Several stakeholders and experts raised concerns that India’s own production and procurement this year was impacted by the heat wave seen across the country. But the government went ahead and allowed export of wheat by the private sector. The decision reportedly fetched farmers 10 per cent higher price than the Minimum Support Price (MSP) of wheat.

But India’s own staggering food inflation soon forced the government to reverse its decision on May 14.  June’s retail inflation was at 7.01 per cent, above the RBI’s target range of 2-6 per cent — India’s retail inflation has been beyond 6 per cent for the sixth consecutive month now. While curb on export of food commodities and softening of edible oil prices slightly eased inflation, it has not been enough to control food inflation. In the food basket, inflation in cereals and products was at 5.66 per cent, meat and fish at 8.61 per cent, and vegetables at 17.37 in June. 

Factors Responsible:

The soaring inflation caused by a cocktail of global and domestic factors was not enough, a heat wave in March further worsened the price situation for wheat. On July 27, wheat prices in local markets reached a record high of Rs 23,547 per tonne, up almost 12 per cent from the lows it reached recently due to the government’s export ban.

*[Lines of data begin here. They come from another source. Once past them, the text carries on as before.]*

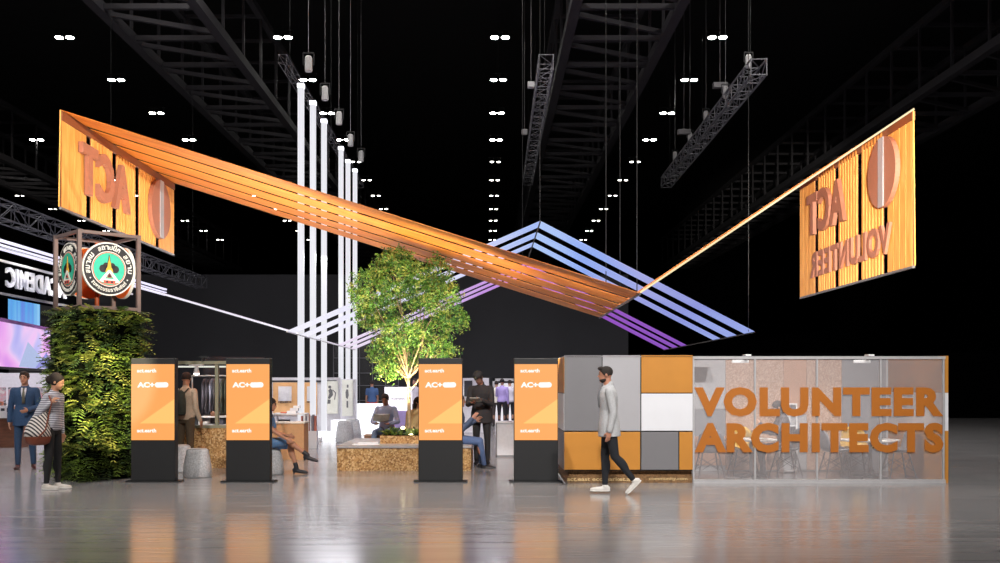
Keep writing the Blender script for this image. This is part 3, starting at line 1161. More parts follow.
ed = emblem_disc()
for q, ang in enumerate((0, PI / 2, PI, -PI / 2)):
    c = ed if q == 0 else dup(ed)
    c.parent = cb
    c.rotation_euler = (0, 0, ang)
    c.location = (math.sin(ang) * (h - 0.02), -math.cos(ang) * (h - 0.02), 0.63)

# ------------------------------------------------------------------ panelled storage wall of the booth
BX0, BX1, BX2 = 1.19, 3.19, 7.10
BY0, BY1 = 15.5, 17.7
ZTOP = 1.965


def X15(px):
    return (px - 487) * 15.5 / 1000


def Z15(py):
    return CAM_H + (385 - py) * 15.5 / 1000


bt = thing('panelled_booth_wall', (BX0, BY0, 0), 'box wall of ochre, white and grey square panels behind the walking man', 'wall unit')
MB().box(BX0 + 0.02, BX1, BY0 + 0.02, BY1, 0.19, ZTOP - 0.01).build('core', M_black, bt, world=True)
MB().box(BX0 + 0.08, BX1, BY0 + 0.10, BY1 - 0.1, 0.0, 0.19).build('plinth', M_plinth, bt, world=True)
MB().box(BX0 + 0.06, BX1, BY0 + 0.02, BY0 + 0.10, 0.0, 0.10).build('plinth', M_plinth, bt, world=True)
front = [(564, 602, 355, 431, M_grey), (602.3, 640.5, 355, 431, M_lgrey), (641, 693, 355, 393, M_orange), (641, 693, 393.4, 431, M_offwhite),
         (564, 640.3, 431.7, 470, M_orange), (641, 678.6, 431.7, 470, M_grey), (679, 693, 431.7, 470, M_orange)]
for a, b, c, d, mm in front:
    MB().box(X15(a) + 0.006, X15(b) - 0.003, BY0, BY0 + 0.03, Z15(d) + 0.004, Z15(c) - 0.004).build('panel', mm, bt, world=True, bevel=0.003)
for za, zb_, mm in ((1.40, ZTOP, M_orange), (0.81, 1.39, M_offwhite), (0.2, 0.80, M_grey)):
    for ya, yb in ((BY0 + 0.03, BY0 + 1.1), (BY0 + 1.11, BY1)):
        MB().box(BX0, BX0 + 0.03, ya, yb, za, zb_ - 0.006).build('panel', mm, bt, world=True, bevel=0.003)
MB().box(BX0, BX1, BY0, BY1, ZTOP - 0.01, ZTOP).build('top_board', M_lgrey, bt, world=True)
lp = mat('pale_letter', (206, 176, 126), 0.5)
xf(text_mb('act.east ecomarket.a', 0.98, 0.06, 0.005, 0.02), Matrix.Translation((X15(567), BY0 + 0.018, 0.03))).build('lettering', lp, bt, world=True)
xf(text_mb('community.com', 0.60, 0.06, 0.005, 0.02), Matrix.Translation((X15(649), BY0 + 0.018, 0.03))).build('lettering', lp, bt, world=True)
# cable lying beside the kiosk
cbm = MB()
pts = [at(558.5, 474, 15.55), at(561, 478, 15.5), at(563, 481, 15.45), floor_at(565, 15.3)]
pts = [Vector((p.x, p.y, max(p.z, 0.012))) for p in pts]
for p, q in zip(pts, pts[1:]):
    cbm.cap(p, 0.01, q, 0.01, 6)
tag(cbm.build('power_cable', mat('grey_cable', (150, 150, 152), 0.6)), 'short grey cable between the fourth kiosk and the panelled booth', 'cable')

# ------------------------------------------------------------------ glass meeting room
GL = veil_mat('film_glass', (172, 166, 168), 0.27, 0.25)
gp = thing('glass_partition', (BX1, BY0, 0), 'framed glass front lettered VOLUNTEER ARCHITECTS in ochre', 'partition')
MFR = mat('pale_frame', (176, 174, 176), 0.4, 0.2)
mull = [693.5, 755, 817, 880.5, 943.5]
for px in mull:
    MB().box(X15(px) - 0.013, X15(px) + 0.013, BY0 - 0.01, BY0 + 0.03, 0.0, ZTOP).build('mullion', MFR, gp, world=True)
MB().box(X15(693.5), X15(945), BY0 - 0.02, BY0 + 0.03, ZTOP - 0.045, ZTOP).build('top_rail', MFR, gp, world=True)
MB().box(X15(693.5), X15(945), BY0 - 0.03, BY0 + 0.04, 0.0, 0.055).build('bottom_rail', MFR, gp, world=True)
for a, b in zip(mull, mull[1:]):
    MB().box(X15(a) + 0.013, X15(b) - 0.013, BY0, BY0 + 0.01, 0.055, ZTOP - 0.045).build('pane', GL, gp, world=True)
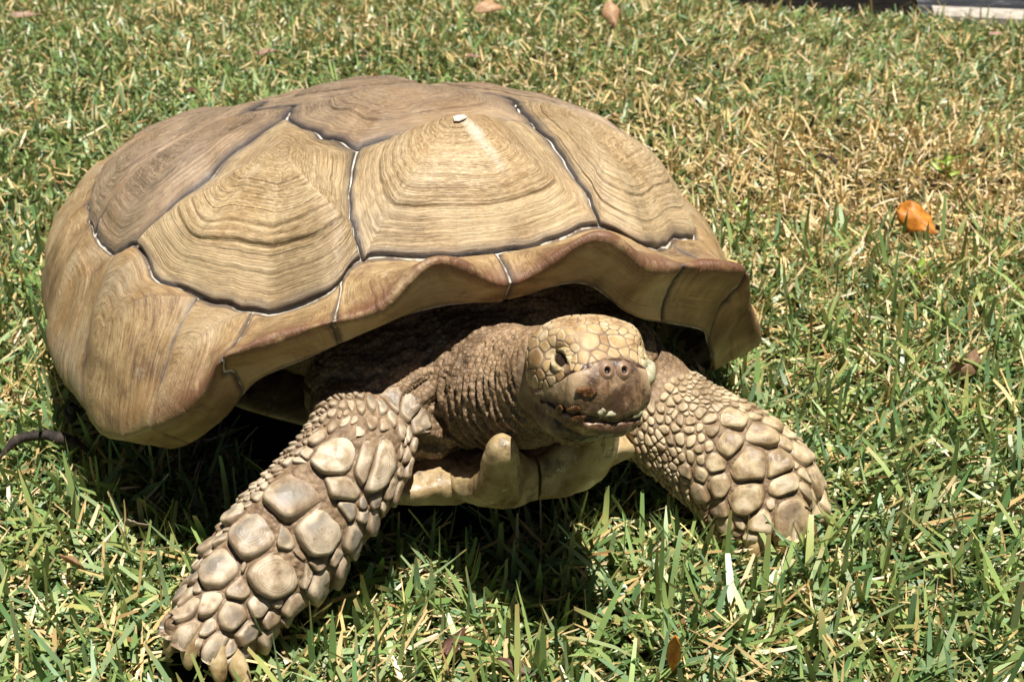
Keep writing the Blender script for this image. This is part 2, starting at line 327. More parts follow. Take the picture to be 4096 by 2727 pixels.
# marginal scutes in (radius, bearing) space; they wrap over the rim to the underside
def marg_mat():
    k=NT('marginal_keratin'); ring=k.attr('ring'); edge=k.attr('edge'); rim=k.attr('rim'); o=k.obj()
    wob=k.math('MULTIPLY_ADD',k.noise(16,o,3),.05,-.025); rw=k.math('ADD',k.math('ADD',ring,wob),k.math('MULTIPLY',k.n('ObjectInfo').outputs['Random'],20.))
    a=k.noise1(rw,24,6,.75); b=k.noise(18,o,6,.65)
    top=k.ramp(k.math('MULTIPLY_ADD',b,.78,k.math('MULTIPLY',a,.26)),[(.38,(.15,.09,.045)),(.51,(.38,.25,.115)),(.64,(.56,.41,.22))])
    top=k.mix(k.rng(k.noise1(k.attr('ang'),40,5,.75),.55,.72,0,.4),top,(.15,.095,.05)); top=k.mix(k.rng(k.noise(9,o,5,.65),.50,.66,0,.55),top,(.26,.21,.16))
    top=k.mix(k.rng(k.noise(60,o,6,.7),.62,.74,0,.5),top,(.60,.53,.42))
    dash=k.noise(1.,k.n('CombineXYZ',{0:k.math('MULTIPLY',rw,44.),1:k.math('MULTIPLY',k.math('COSINE',k.math('MULTIPLY',k.attr('ang'),6.2832)),6.),2:k.math('MULTIPLY',k.math('SINE',k.math('MULTIPLY',k.attr('ang'),6.2832)),6.)}).outputs[0],5,.72,.5)
    top=k.mix(k.rng(dash,.52,.63,0,.6),top,(.12,.075,.04)); top=k.mix(k.rng(dash,.46,.34,0,.5),top,(.58,.45,.28)); top=k.mix(k.rng(k.noise(200,o,4,.7),.57,.68,0,.5),top,(.14,.09,.05))
    top=k.mix(k.rng(k.noise(10,o,5,.6),.50,.66,0,.5),top,(.40,.22,.075))
    und=k.ramp(k.noise(11,o,5,.6,1.2),[(.36,(.20,.115,.045)),(.5,(.42,.275,.125)),(.64,(.55,.40,.22))])
    und=k.mix(k.rng(k.noise(36,o,5,.7),.56,.72,0,.6),und,(.13,.07,.035))
    und=k.mix(k.rng(k.noise1(k.math('ADD',rim,k.math('MULTIPLY',k.noise(14,o,3),.10)),46,5,.75),.52,.70,0,.5),und,(.19,.11,.05))
    c=k.mix(k.rng(k.math('ADD',rim,k.math('MULTIPLY_ADD',k.noise(50,o,4),.08,-.04)),1.0,1.05),top,und)
    st=k.math('MULTIPLY',k.rng(k.math('ABSOLUTE',k.math('SUBTRACT',rim,1.01)),.02,.17,1,0),k.rng(k.noise(42,o,6,.7),.34,.52))
    c=k.mix(k.math('MULTIPLY',k.math('MULTIPLY',st,.85),k.rng(k.n('SeparateXYZ',{0:o}).outputs[0],.20,.27,.12,1.)),c,(.145,.055,.027))
    ew=k.math('ADD',edge,k.math('MULTIPLY_ADD',k.noise(90,o,3),4.,-2.))
    c=k.mix(k.rng(ew,.6,4.,.75,0.),c,(.06,.048,.045))
    fine=k.noise1(rw,60,3,.7); nr=k.bump(dash,.6,.0015); nr=k.bump(fine,.4,.0012,nr); nr=k.bump(k.noise(110,o,6,.72),.5,.0014,nr)
    return k.fin(c,k.rng(k.noise(60,o,3),.3,.7,.36,.55),nr,.5)
MM_=marg_mat()
ms=[0,24,38.5,48,70,90,107,122,137,152,166,180]
KT=1/70.                                   # degrees -> plane units
def pP(X,Y): return S(X,(Y/KT)%360)
def pN(X,Y):
    t=np.radians(Y/KT); return SN(X*np.cos(t),X*np.sin(t),.003)
for sg in (1,-1):
    for i in range(11):
        t0,t1=ms[i]*sg*KT,ms[i+1]*sg*KT
        if i==0 and sg<0: t1=-24.5*KT
        if i==1 and sg<0: t0=-24.5*KT
        sL=seam(np.array([wobr(t0/KT),t0]),np.array([1.495,t0]),(),.012,40+ms.index(ms[i])+(50 if sg<0 and i>0 else 0)) if i>0 else np.stack([np.linspace(RM,1.495,26),np.zeros(26)],-1)
        sR=seam(np.array([wobr(t1/KT),t1]),np.array([1.495,t1]),(),.012,40+i+1+(50 if sg<0 else 0))
        poly=np.vstack([sL,sR[::-1]]); 
        a=arc(abs(t0)/KT,abs(t1)/KT,3,sg)
        tm=(t0+t1)/2; up=np.linspace(t0,t1,14)[1:-1]
        inner=np.stack([wobr(up/KT),up],-1); outer=np.stack([np.full(12,1.495),up],-1)
        poly=np.vstack([sL,outer,sR[::-1],inner[::-1]])
        scute('marginal_scute',poly,np.array([.93,t0+(t1-t0)*(.80 if i>1 else .5)]),.0035,MM_,pP,pN,60+i+(20 if sg<0 else 0),K=64,nb=130,gap=.0009,ledge=.0009,ridge=.45,rimatt=lambda U,W:U)
# ------------------------------------------------------------------ tortoise: body (one continuous skin), plastron
def remesh(parts,voxel,smooth=4,fac=.5):
    vs_,fs_,o=[],[],0
    for v,f in parts:
        vs_.append(np.asarray(v,float).reshape(-1,3)); fs_+= [tuple(int(i)+o for i in q) for q in f]; o+=len(vs_[-1])
    me=bpy.data.meshes.new('tmp'); me.from_pydata(np.vstack(vs_).tolist(),[],fs_); me.update()
    ob=bpy.data.objects.new('tmp',me); COL.objects.link(ob)
    r=ob.modifiers.new('r','REMESH'); r.mode='VOXEL'; r.voxel_size=voxel; r.adaptivity=0
    s=ob.modifiers.new('s','SMOOTH'); s.factor=fac; s.iterations=smooth
    dg=bpy.context.evaluated_depsgraph_get(); ev=ob.evaluated_get(dg); m2=ev.to_mesh()
    Vn=np.empty(len(m2.vertices)*3,np.float32); m2.vertices.foreach_get('co',Vn)
    nl=len(m2.loops); li=np.empty(nl,np.int32); m2.loops.foreach_get('vertex_index',li)
    tot=np.empty(len(m2.polygons),np.int32); m2.polygons.foreach_get('loop_total',tot)
    ev.to_mesh_clear(); bpy.data.objects.remove(ob); bpy.data.meshes.remove(me)
    assert (tot==4).all(); return Vn.reshape(-1,3).astype(float),li.reshape(-1,4)
def loftmesh(L,nt=40,np_=40,t0=0,t1=1):
    t,p=np.meshgrid(np.linspace(t0,t1,nt),np.linspace(0,2*np.pi,np_,endpoint=False),indexing='ij')
    P=L(t,p); F=gridF(nt,np_).tolist(); F.append(list(range(np_))[::-1]); F.append([(nt-1)*np_+j for j in range(np_)])
    return P.reshape(-1,3),F
def ellip(c,r,n=40,M=None):
    a,b=np.meshgrid(np.linspace(.02,np.pi-.02,n),np.linspace(0,2*np.pi,n*2,endpoint=False),indexing='ij')
    P=np.stack([np.sin(a)*np.cos(b)*r[0],np.sin(a)*np.sin(b)*r[1],np.cos(a)*r[2]],-1).reshape(-1,3)
    if M is not None: P=P@np.asarray(M).T
    P=P+np.asarray(c); m=n*2; F=gridF(n,m).tolist(); F.append(list(range(m))[::-1]); F.append([(n-1)*m+j for j in range(m)]); return P,F
# head frame
HS=.93; HC=np.array([.4212,.0086,.2095]); ha,hp,hr=rad(-2.5),rad(12.2),rad(-7.5)
HF=np.array([math.cos(ha)*math.cos(hp),math.sin(ha)*math.cos(hp),math.sin(hp)]); HL=np.array([-math.sin(ha),math.cos(ha),0]); HU=np.cross(HF,HL)
HL,HU=math.cos(hr)*HL+math.sin(hr)*HU,-math.sin(hr)*HL+math.cos(hr)*HU
HM=np.stack([HF,HL,HU],1)           # head -> tortoise
def h2t(P): return (np.asarray(P)*HS)@HM.T+HC
def t2h(P): return (np.asarray(P)-HC)@HM/HS
HSEC=[(-.047,.024,.004,-.020),(-.040,.034,.016,-.036),(-.028,.0415,.0265,-.043),(-.010,.0460,.0335,-.046),(.008,.0440,.0335,-.046),(.024,.0385,.0285,-.046),(.036,.0340,.0205,-.0455),(.045,.0305,.0125,-.043),(.0505,.0225,.004,-.038),(.0535,.0115,-.007,-.027)]
_ht=np.array([s[0] for s in HSEC]); _hx=np.array(HSEC)
def headloft(n=70,m=90):
    f=np.linspace(-.047,.0535,n); w,ut,ub=(np.interp(f,_ht,_hx[:,k]) for k in (1,2,3))
    for a in (w,ut,ub):
        for _ in range(2): a[1:-1]=(a[:-2]+2*a[1:-1]+a[2:])/4
    p=np.linspace(0,2*np.pi,m,endpoint=False); c,s=np.cos(p),np.sin(p)
    mid=(ut+ub)/2*.5; cy=np.sign(c)*np.abs(c)**.80; sy=np.sign(s)*np.abs(s)**.86
    L=w[:,None]*cy[None]*(1-.10*np.clip(-s,0,1)[None]); U=np.where(s[None]>0,(ut-mid)[:,None]*sy[None],(mid-ub)[:,None]*sy[None])+mid[:,None]
    P=np.stack([np.broadcast_to(f[:,None],L.shape),L,U],-1)
    # brow swellings and eye hollows, cheeks
    for sg in (1,-1):
        d=np.linalg.norm((P-np.array([.020,sg*.027,.025]))/np.array([.016,.012,.010]),axis=-1); P[...,2]+=.0035*np.exp(-d**2); P[...,1]+=sg*.0015*np.exp(-d**2)
        d=np.linalg.norm((P-np.array([.026,sg*.034,.010]))/np.array([.013,.012,.0075]),axis=-1); P[...,1]-=sg*.0062*np.exp(-d**2); P[...,0]-=.004*np.exp(-d**2)
        d=np.linalg.norm((P-np.array([-.026,sg*.044,-.006]))/np.array([.011,.014,.015]),axis=-1); P[...,1]-=sg*.0050*np.exp(-d**2)
    F=gridF(n,m).tolist(); F.append(list(range(m))[::-1]); F.append([(n-1)*m+j for j in range(m)])
    return h2t(P.reshape(-1,3)),F
NECK=Loft([(.14,-.03,.125,.070,.058),(.22,-.026,.126,.064,.055),(.28,-.018,.132,.056,.050),(.325,-.008,.146,.048,.045),(.360,-.001,.166,.041,.040),(.385,.003,.185,.035,.034),(.402,.005,.197,.029,.029)],(-.3,0,1.),1.)
def leg_end(L):
    c=L(np.array([.96]),np.array([0.,]))[0]; return c
HIND=[Loft([(-.20,s*.09,.13,.055,.055),(-.27,s*.16,.115,.055,.055),(-.31,s*.20,.07,.048,.05),(-.315,s*.205,.02,.047,.05),(-.315,s*.205,.003,.045,.048)],(1,0,.1)) for s in (1,-1)]
TAIL=Loft([(-.33,0,.10,.03,.025),(-.40,.01,.085,.018,.016),(-.435,.02,.065,.006,.006)],(0,0,1))
def folds(P):
    q=P.copy()
    return q
parts=[ellip(h2t(np.array([-.016,0,-.040])),(.034,.031,.020)),ellip((.085,0,.150),(.185,.205,.072)),ellip((-.18,0,.145),(.20,.20,.075)),loftmesh(NECK),headloft(),loftmesh(RLEG,60,60),loftmesh(LLEG,60,60),
 ellip((.245,-.075,.118),(.075,.075,.055)),ellip((.245,.085,.112),(.075,.070,.052)),loftmesh(TAIL,12,16)]+[loftmesh(h,24,28) for h in HIND]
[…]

The government had an estimate of 106.41 million tonnes of supplies this year — in 2021, India harvested 109.59 million tones of the crop — but according to traders, the supply is much low at about 95 million tonnes. The US’ Department of Agriculture’s Foreign Agricultural Service has estimated supply to be at 99 million tonnes. The impact of the March heat wave is also reflected in government’s wheat procurement, which is down 57 per cent this year compared to a year ago, at 18.8 million tonnes. The government had wrongly estimated excess production which was mainly due to inaccurate intelligence on wheat production and analytics, thereby resulting in misplaced policy decisions such as allowing of exports and eventually banning it.